Breathing can do many things, it keeps us alive and opens up young wines to improve their drinkablity. What breathing does not do is replace time.
I don’t understand the claim by some that many, many hours, stretching even into days, can improve wines to the point that it almost replaces years and years in the cellar. Barolo/Barbaresco is the focal point of most of these wild claims. Time and time again you hear the refrain of, “when I first opened the wine it was closed, but after a day (or more) it finally opened…” This, I think, is a bunch of crap.
As someone who opens far more bottles than he should, I constantly find myself with a cabinet full of bottles that have been open for various days or weeks and never has a bottle been better the next day than it was after a few hours of breathing. Some wines do better than others, with some bottles remaining delicious for days, while others are shot the next morning. Strange as it may seem, the girth of a wine has little to do with how it fares with exposure to air.

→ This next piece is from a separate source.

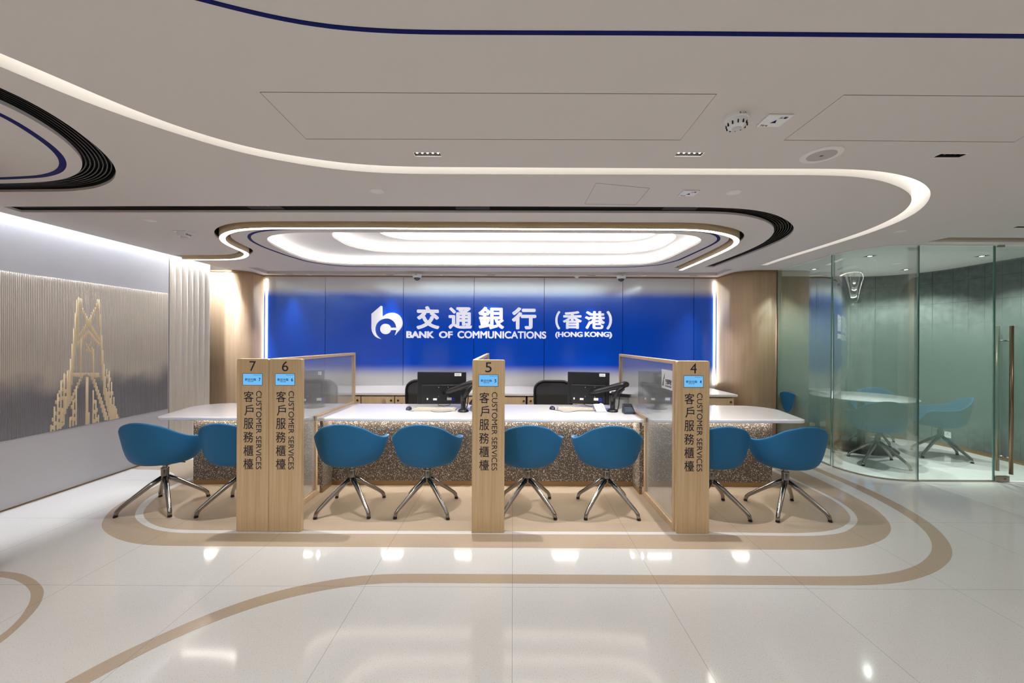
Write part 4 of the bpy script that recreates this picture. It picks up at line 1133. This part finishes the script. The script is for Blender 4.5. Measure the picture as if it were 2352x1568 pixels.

A case in point, was a recent (gorgeous) bottle of 1999 Giuseppe Mascarello, Barolo Monprivato, which, when first opened was tight, but after two hours in a decanter was sublime and it then gained in complexity over the next two hours of sipping. Never once did it lose its edge. However, the next next night, this extraordinary wine was a shadow of itself: although a lovely shadow it was. The problem was, is this shadow now lacked definition. I want wine with sharp edges, not a diffuse, less interesting profile. It is best to drink a wine before it loses the edges that make it unique.
I agree you can’t argue with taste – actually no, I am debating taste on this point. I think that those who argue for outrageously long breathing periods for wines just don’t like the firm edges, that clear definition that certain wines bring you. Twenty-four hours in a decanter will make those edges hazy, less focused and demanding of the palate. While young wines certainly benefit from exposure to air before consumption, this evolution will never replace those slow years of development in the bottle. From time to time you will visit a producer who will proudly proffer a wine that has been open for days to show its durability and the precision of their winemaking, but not a one will recommend that their wine is best if you leave it in a decanter while the earth does a complete revolution before consumption: not one.
For young, tight wines like Barolo and Barbaresco, two to three hours in a decanter before serving is adequate. Nebbiolo greatness comes from its firmness, precision and edgy cut. Don’t steal a wine's character and try to turn it into merlot, revel in its tannic beauty.